◆ **Work required**
Write out word for word each line of the records, beginning at the first and stopping after the line with "def __init__(s): s.v = []; s.f = []". Leave the pictures out.

Scene modeling code data:

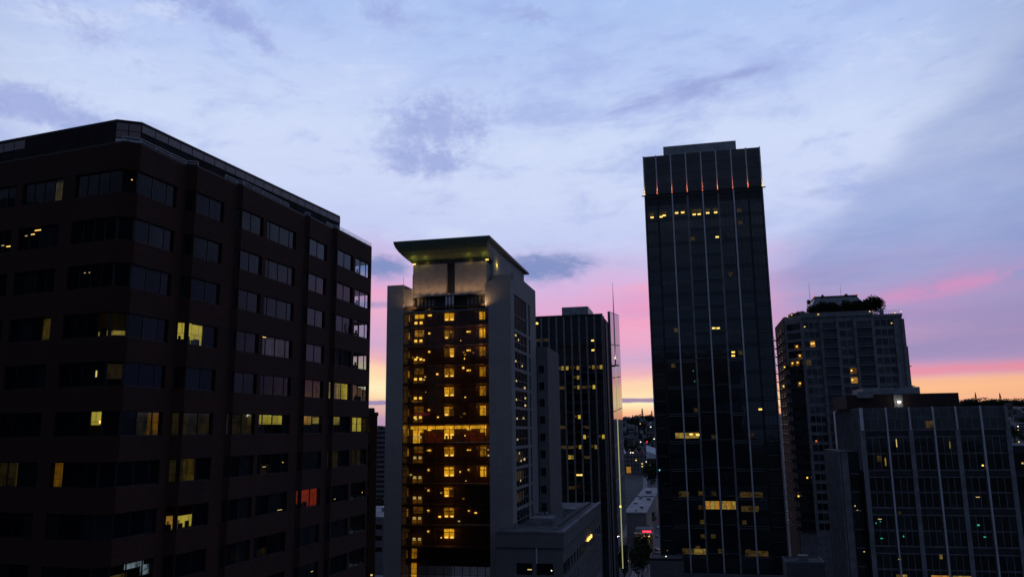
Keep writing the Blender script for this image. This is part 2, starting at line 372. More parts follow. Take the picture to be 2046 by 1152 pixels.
# ------------------------------------------------------------------ mesh helpers
class MB:
    def __init__(s): s.v = []; s.f = []

    def poly(s, pts):
        i = len(s.v); s.v += [tuple(p) for p in pts]; s.f.append(tuple(range(i, i + len(pts))))

    def box(s, x0, x1, y0, y1, z0, z1):
        i = len(s.v)
        s.v += [(x0, y0, z0), (x1, y0, z0), (x1, y1, z0), (x0, y1, z0), (x0, y0, z1), (x1, y0, z1), (x1, y1, z1), (x0, y1, z1)]
        for q in ((3, 2, 1, 0), (4, 5, 6, 7), (0, 1, 5, 4), (1, 2, 6, 5), (2, 3, 7, 6), (3, 0, 4, 7)): s.f.append(tuple(i + k for k in q))
        return s

    def prism(s, pts, z0, z1):
        """pts counter-clockwise; z1 a number or one per point"""
        n = len(pts); i = len(s.v); zz = z1 if isinstance(z1, (list, tuple)) else [z1] * n
        s.v += [(p[0], p[1], z0) for p in pts] + [(p[0], p[1], z) for p, z in zip(pts, zz)]
        s.f.append(tuple(i + k for k in reversed(range(n)))); s.f.append(tuple(i + n + k for k in range(n)))
        for k in range(n): s.f.append((i + k, i + (k + 1) % n, i + n + (k + 1) % n, i + n + k))
        return s

    def strip(s, path, z0, z1, th):
        """an upright band of thickness th that follows an open path; the inside is to the left of the path"""
        n = len(path); inn = []
        for k in range(n):
            d1 = None if k == 0 else Vector(path[k]) - Vector(path[k - 1]); d2 = None if k == n - 1 else Vector(path[k + 1]) - Vector(path[k])
            ns = [Vector((-d.y, d.x)).normalized() for d in (d1, d2) if d is not None]
            m = sum(ns, Vector((0, 0))).normalized(); m = m * (th / max(0.4, m.dot(ns[0])))
            inn.append(Vector(path[k]) + m)
        i = len(s.v)
        for z in (z0, z1):
            s.v += [(p[0], p[1], z) for p in path] + [(p[0], p[1], z) for p in inn]
        o0, n0, o1, n1 = i, i + n, i + 2 * n, i + 3 * n
        for k in range(n - 1):
            s.f += [(o0 + k, o0 + k + 1, o1 + k + 1, o1 + k), (n0 + k + 1, n0 + k, n1 + k, n1 + k + 1),
                    (o1 + k, o1 + k + 1, n1 + k + 1, n1 + k), (o0 + k + 1, o0 + k, n0 + k, n0 + k + 1)]
        s.f += [(n0, o0, o1, n1), (o0 + n - 1, n0 + n - 1, n1 + n - 1, o1 + n - 1)]
        return s

    def tube(s, a, b, r0, r1, n=8):
        a = Vector(a); b = Vector(b); d = (b - a).normalized(); u = d.orthogonal().normalized(); w = d.cross(u); i = len(s.v)
        for p, r in ((a, r0), (b, r1)):
            for k in range(n):
                q = p + (u * math.cos(k * 2 * math.pi / n) + w * math.sin(k * 2 * math.pi / n)) * r; s.v.append(tuple(q))
        for k in range(n): s.f.append((i + k, i + (k + 1) % n, i + n + (k + 1) % n, i + n + k))
        s.f.append(tuple(i + k for k in reversed(range(n)))); s.f.append(tuple(i + n + k for k in range(n)))
        return s

    def mesh(s, name, mat, smooth=False):
        me = bpy.data.meshes.new(name); me.from_pydata(s.v, [], s.f); me.materials.append(mat); me.update()
        if smooth:
            for p in me.polygons: p.use_smooth = True
        return me


def put(name, me, parent=None, loc=(0, 0, 0), rz=0.0):
    o = bpy.data.objects.new(name, me); COL.objects.link(o)
    o.location = loc
    if rz: o.rotation_euler = (0, 0, rz)
    if parent is not None: o.parent = parent
    return o


def tag(o, label=None, cat=None, group=None, kind=None):
    if label: o['label'] = label
    if cat: o['category'] = cat
    if group: o['group'] = group
    if kind: o['kind'] = kind
    return o


_bx = {}


def bmesh_box(name, w, d, h, mat):
    k = (name, round(w, 3), round(d, 3), round(h, 3), mat.name)
    if k not in _bx: _bx[k] = MB().box(0, w, 0, d, 0, h).mesh(name, mat)
    return _bx[k]


GZ = -70.0                                   # street level; the camera is 70 m up


class Bld:
    """a thing whose root Empty stands at street level; local x along its front, y inward, z measured from camera level"""
    def __init__(s, name, x, y, ang, label, cat='building', base=GZ, group=None):
        s.base = base
        s.root = put(name, None, None, (x, y, base), ang); tag(s.root, label, cat, group)

    def box(s, name, x0, x1, y0, y1, z0, z1, mat, parent=None, shared=True):
        me = bmesh_box(name, x1 - x0, y1 - y0, z1 - z0, mat)
        return put(name, me, s.root, (x0, y0, z0 - s.base))

    def mb(s, name, m, mat, smooth=False):
        return put(name, m.mesh(name, mat, smooth), s.root, (0, 0, -s.base))

    def at(s, name, me, x, y, z, rz=0.0):
        return put(name, me, s.root, (x, y, z - s.base), rz)

    def lamp(s, name, x, z, mat, w=0.5, h=0.3, y=-0.03, d=0.05):
        return s.box(name, x - w / 2, x + w / 2, y, y + d, z - h / 2, z + h / 2, mat)

    def world(s, x, y, z=0):
        a = s.root.rotation_euler.z; c, q = math.cos(a), math.sin(a)
        return Vector((s.root.location.x + x * c - y * q, s.root.location.y + x * q + y * c, z))


def near(p, lst, tx, tz):
    for q in lst:
        if abs(q[0] - p[0]) < tx and abs(q[1] - p[1]) < tz: return q
    return None


def spot(parent, name, loc, target, energy, col, size=60, blend=0.7, r=0.1):
    l = bpy.data.lights.new(name, 'SPOT'); l.energy = energy; l.color = col; l.spot_size = R(size); l.spot_blend = blend; l.shadow_soft_size = r
    o = bpy.data.objects.new(name, l); COL.objects.link(o); o.parent = parent; o.location = loc
    o.rotation_euler = (Vector(target) - Vector(loc)).to_track_quat('-Z', 'Y').to_euler()
    return o


def point(parent, name, loc, energy, col, r=0.15):
    l = bpy.data.lights.new(name, 'POINT'); l.energy = energy; l.color = col; l.shadow_soft_size = r
    o = bpy.data.objects.new(name, l); COL.objects.link(o); o.parent = parent; o.location = loc
    return o


ANG = R(-12.5)                               # the street grid
GE = Vector((math.cos(ANG), math.sin(ANG))); GN = Vector((-math.sin(ANG), math.cos(ANG)))


# ------------------------------------------------------------------ terrain
def ground_z(x, y):
    def ss(a, b, v):
        u = max(0, min(1, (v - a) / (b - a))); return u * u * (3 - 2 * u)
    z = GZ + 34 * ss(520, 1000, y)
    ridge = 14 + 0.021 * x
    z += (ridge - (GZ + 34)) * ss(1050, 2050, y) * (1 + 0.06 * math.sin(x * 0.011) + 0.04 * math.sin(x * 0.027 + 1))
    z -= (ridge - GZ) * ss(2200, 3200, y)
    return z


def terrain():
    ys = [-600, -200, 100, 300, 450, 520, 580, 650, 720, 800, 880, 960, 1050] + list(range(1120, 2300, 70)) + [2400, 2600, 2900, 3300, 4500, 7000, 12000, 25000]
    xs = [-25000, -9000, -4000, -2200, -1500, -1000] + list(range(-800, 2000, 80)) + [2300, 3000, 4500, 9000, 25000]
    m = MB(); m.v = [(x, y, ground_z(x, y)) for y in ys for x in xs]; n = len(xs)
    m.f = [(j * n + i, j * n + i + 1, (j + 1) * n + i + 1, (j + 1) * n + i) for j in range(len(ys) - 1) for i in range(n - 1)]
    o = put('ground', m.mesh('ground', earth, True)); tag(o, kind='structure')
    # blue mountains across the water
    m = MB(); pts = []
    for i in range(121):
        a = R(-75 + i * 1.25); h = 60 + 70 * (0.5 + 0.5 * math.sin(i * 0.55)) * (0.6 + 0.4 * math.sin(i * 1.7 + 2)) + 18 * math.sin(i * 2.9)
        d = 9000; pts.append((d * math.sin(a), d * math.cos(a), h))
    for k in range(len(pts) - 1):
        (xa, ya, ha), (xb, yb, hb) = pts[k], pts[k + 1]
        m.poly([(xa * .93, ya * .93, GZ - 1), (xb * .93, yb * .93, GZ - 1), (xb, yb, hb), (xa, ya, ha)])
        m.poly([(xa, ya, ha), (xb, yb, hb), (xb * 1.1, yb * 1.1, GZ - 1), (xa * 1.1, ya * 1.1, GZ - 1)])
    tag(put('hills', m.mesh('hills', mountmat)), kind='structure')


terrain()


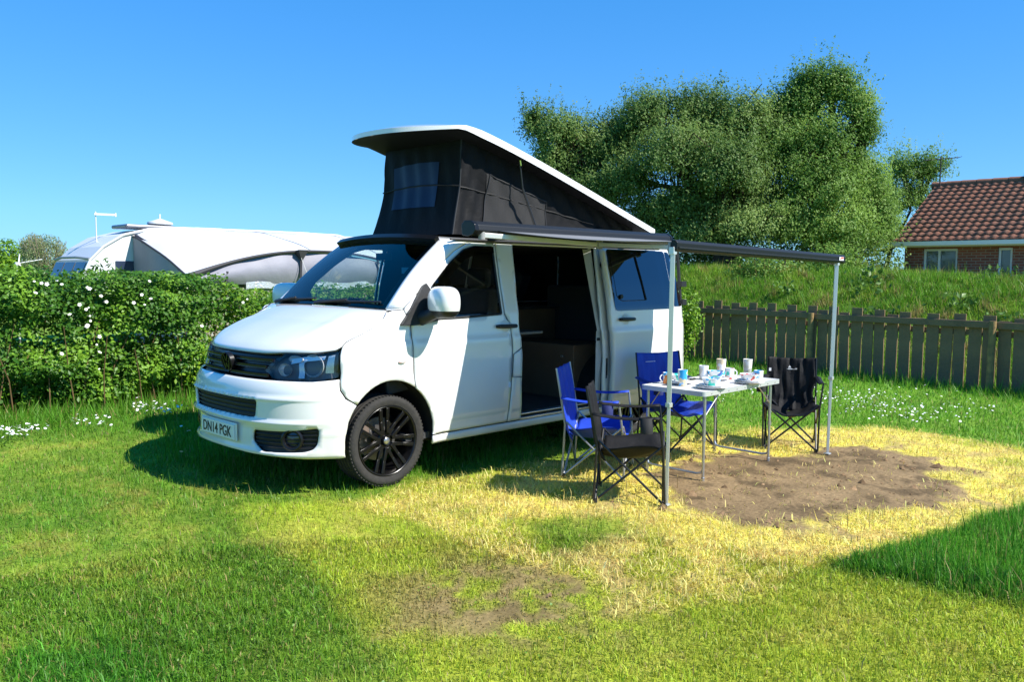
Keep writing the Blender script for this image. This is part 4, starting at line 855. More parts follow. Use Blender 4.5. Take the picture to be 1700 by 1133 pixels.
# ---- windscreen, pillars, roof
def wbase(v): return np.array([.915+.065*v*v,-.80*v,1.342-.012*v*v])
def wtop(v): return np.array([1.535+.055*v*v,-.70*v,1.898-.030*v*v])
def wsf(u,w,off=0):
    v=u*2-1; p=wbase(v)*(1-w)+wtop(v)*w; return p+np.array([-.62,0,.66])*(.030*math.sin(math.pi*w)+off)
ws=vmb('windscreen',MB().grid(lambda u,w: wsf(u,w),25,15),GLASS,smooth=True)
frit=MB()
for lo,hi,fu in ((0,.035,0),(.965,1,0)): frit.grid(lambda a,b_: wsf(lo+(hi-lo)*a,b_,-.004),3,12)
for lo,hi in ((0,.05),(.93,1)): frit.grid(lambda a,b_: wsf(a,lo+(hi-lo)*b_,-.004),25,3)
vmb('screen_border',frit,mat('screen_frit',(.006,.006,.007),.4),ws,smooth=True)
def Wc(t): return wsf(1,t)
Apts=[(1.715,1.328),(1.85,1.425),(2.02,1.560),(2.19,1.695),(2.33,1.785),(2.47,1.848),(2.56,1.868)]
_A3=np.array([sk(np.array(s),np.array(z)) for s,z in Apts]); _At=np.linspace(0,1,len(Apts))
def Ac(t): return np.array([np.interp(t,_At,_A3[:,i]) for i in range(3)])
def pillar(u,w,sg=1):
    a=Wc(w); b_=Ac(w); k=u; p=a*(1-k)+b_*k; n=np.array([-.25,-.75,.45]); p=p+n*.030*math.sin(math.pi*k); return p*np.array([1,sg,1])
for sg in (1,-1): solid(vmb('pillar',MB().grid(lambda u,w: pillar(u,w,sg),9,21),[WHITE,TRIM],smooth=True),.02)
for sg in (1,-1): vmb('scuttle',MB().grid(lambda u,w: (lambda a,b_: tuple((a*(1-w)+b_*w)*np.array([1,sg,1])+np.array([0,0,.004*math.sin(3.14*w)])))(np.array([.945-.0*u,-.868,1.318])*(1-u)+_A3[0]*u,np.array([.98,-.80,1.327])*(1-u)+_A3[0]*u),6,5),WHITE,smooth=True)
vmb('scuttle_panel',MB().grid(lambda u,w: tuple(rearc(u*2-1)*(1-w)*np.array([1,.97,1])+wbase(u*2-1)*w+np.array([0,0,-.004])-0*w if w>0 else rearc(u*2-1)*np.array([1,.97,1])+np.array([0,0,-.012])),21,4),BLK,smooth=True)
def roofz(x,y): return 1.868+.055*(1-min(1,abs(y)/.775)**3.2)-.05*max(0,(x-4.3)/.45)**2
def rooff(u,w):
    v=u*2-1; x0=wtop(np.clip(v*1.107,-1,1))[0]+.20*max(0,abs(v)-.90)/.1; x=x0+(4.70-x0)*w; y=-.775*v; return (x,y,roofz(x,y)-.02*math.exp(-((x-x0)/.05)))
ro=vmb('roof',MB().grid(rooff,41,41),[WHITE,TRIM],smooth=True); solid(ro,.02)
vis=MB(); pv=[wsf((v+1)/2,.985,.012) for v in np.linspace(-1,1,25)]
for i in range(24): vis.bar(tuple(pv[i]),tuple(pv[i+1]),.05,.05,(-.6,0,.75),.055,.055)
vmb('sun_visor_strip',vis,GLOSS)
vmb('roof_gutter',MB().tube([tuple(sk(np.array(s),np.array(1.872))+np.array([0,-.006,.004])) for s in (2.30,2.5,3.0,4.0,5.2)],[.008,.016,.018,.018,.014],6),BLK,smooth=True)
vmb('roof_gutter',MB().tube([tuple((sk(np.array(s),np.array(1.872))+np.array([0,-.006,.004]))*np.array([1,-1,1])) for s in (2.30,2.5,3.0,4.0,5.2)],[.008,.016,.018,.018,.014],6),BLK,smooth=True)
for v0,v1,w_ in ((-.05,.92,.045),(-.98,-.12,.045)):
    p0=wsf((v0+1)/2,.02,.018); p1=wsf((v1+1)/2,w_+.01,.02); m1=MB(); m1.bar(tuple(p0),tuple(p1),.02,.012,(-.6,0,.7),.02,.012); pm_=wsf((v0+v1+2)/4,.05,.028); m1.bar(tuple(p0+np.array([-.03,0,-.01])),tuple(pm_),.022,.014,(-.6,0,.7)); vmb('wiper',m1,BLK)
# ---- front doors
arcD=arc(AC,.37,.40,.43,on_arch(1.795),-5,12)
doorf=[(1.79,.85),(1.785,1.07),(1.78,1.21),(1.725,1.328)]+Apts[1:-1]+[(2.60,1.868),(2.80,1.868),(2.775,1.50),(2.775,1.26),(2.835,1.16),(2.845,.96),(2.835,.72),(2.83,.62),(2.79,.338),(1.972,.338)]+arcD[::-1]
dwin=smooth_poly([(1.90,1.236),(2.30,1.240),(2.745,1.258),(2.748,1.50),(2.768,1.826),(2.55,1.826),(2.42,1.792),(2.24,1.672),(2.05,1.51)],.02)
def handle(parent,s,z,off=0.0,fn=None):
    L=lambda a,b_,o: (fn(np.array(a),np.array(b_),o) if fn else lift(np.array(a),np.array(b_),np.array(o)))
    c_=L(s,z,0); m1=MB().lathe([(0,.002),(.045,.004),(.055,.0)],20); d=Vector((0,-1,.03)); R_=d.to_track_quat('Z','Y').to_matrix().to_4x4(); m1.v=[tuple(R_@Vector((v[0]*1.1,v[1],v[2]))+Vector(c_)) for v in m1.v]
    vmb('handle_recess',m1,mat('shaded_recess_paint',(.70,.70,.69),.35),parent,smooth=True)
    m1=MB(); pts=[L(s-.105,z+.003,.006),L(s-.095,z+.003,.030),L(s-.03,z,.040),L(s+.05,z,.040),L(s+.098,z,.032),L(s+.105,z,.006)]
    m1.tube([tuple(p) for p in pts],[.013,.017,.018,.018,.017,.013],10); h_=vmb('handle',m1,BLK,parent,smooth=True); return h_
for sg in (1,-1):
    dr=vpan('front_door',doorf if sg>0 else mir(doorf),[dwin if sg>0 else mir(dwin)])
    w_=vpan('window',inset(dwin,-.012) if sg>0 else mir(inset(dwin,-.012)),off=-.010,m=VDOOR if sg>0 else GLASS,parent=dr,t=0,gap=0)
    if sg>0:
        vpan('window_seal',inset(dwin,-.004),[inset(dwin,.014)],off=.002,m=BLK,parent=dr,t=.006,gap=0,step=.03)
        handle(dr,2.775,1.155)
        vpan('wind_deflector',[(2.02,1.50),(2.22,1.665),(2.42,1.79),(2.55,1.822),(2.76,1.824),(2.755,1.77),(2.56,1.755),(2.42,1.715),(2.26,1.60),(2.07,1.44)],off=.018,m=glass('smoked_deflector',(.10,.10,.11)),parent=dr,t=0,gap=0,step=.03)
    # door mirror
    sail=[(1.665,1.205),(1.80,1.200),(2.06,1.235),(2.02,1.40),(1.955,1.515),(1.925,1.50),(1.80,1.355)]
    sl_=smooth_poly(sail if sg>0 else mir(sail),.02); LO=lambda o: (lambda s,z: tuple(lift(np.array(s),np.array(z),np.array(o)))); ms=vmb('mirror_mount',MB().prism(sl_,LO(-.02),LO(.038)),BLK)
    m1=MB(); cxm,cym,czm=1.280,-1.130,1.380
    def cap(u,v,lo=-.35,hi=1.0,gr_=1.0):
        th=u*2*math.pi; ph=lo+(hi-lo)*v; ph=ph*math.pi/2; ct,st=math.cos(th),math.sin(th); e=.62
        X_=.100*math.copysign(abs(ct)**.8,ct)*math.cos(ph)**e if math.cos(ph)>0 else 0; Y_=.168*math.copysign(abs(st)**e,st)*math.cos(ph)**.5 if math.cos(ph)>0 else 0
        Z_=.122*math.copysign(abs(math.sin(ph))**.8,math.sin(ph)); dx,dy=X_*gr_,Y_*gr_; a_=-.30
        return (cxm+dx*math.cos(a_)-dy*math.sin(a_)+.04*(v-.5)*0,(cym+dx*math.sin(a_)+dy*math.cos(a_))*sg if sg>0 else -(cym+dx*math.sin(a_)+dy*math.cos(a_)),czm+Z_*gr_)
    mc=vmb('door_mirror',MB().grid(lambda u,v: cap(u,v,-.28,.999),33,12,True),WHITE,smooth=True)
    vmb('mirror_base',MB().grid(lambda u,v: cap(u,v,-.999,-.20,.985),33,10,True).tube([(1.22,-.93*sg,1.255),(1.24,-1.0*sg,1.275),(1.27,-1.08*sg,1.32)],[.06,.05,.055],12),BLK,mc,smooth=True)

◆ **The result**
Keep writing the Blender script for this image. This is part 2, starting at line 372. More parts follow. Take the picture to be 2046 by 1152 pixels.
# ------------------------------------------------------------------ mesh helpers
class MB:
    def __init__(s): s.v = []; s.f = []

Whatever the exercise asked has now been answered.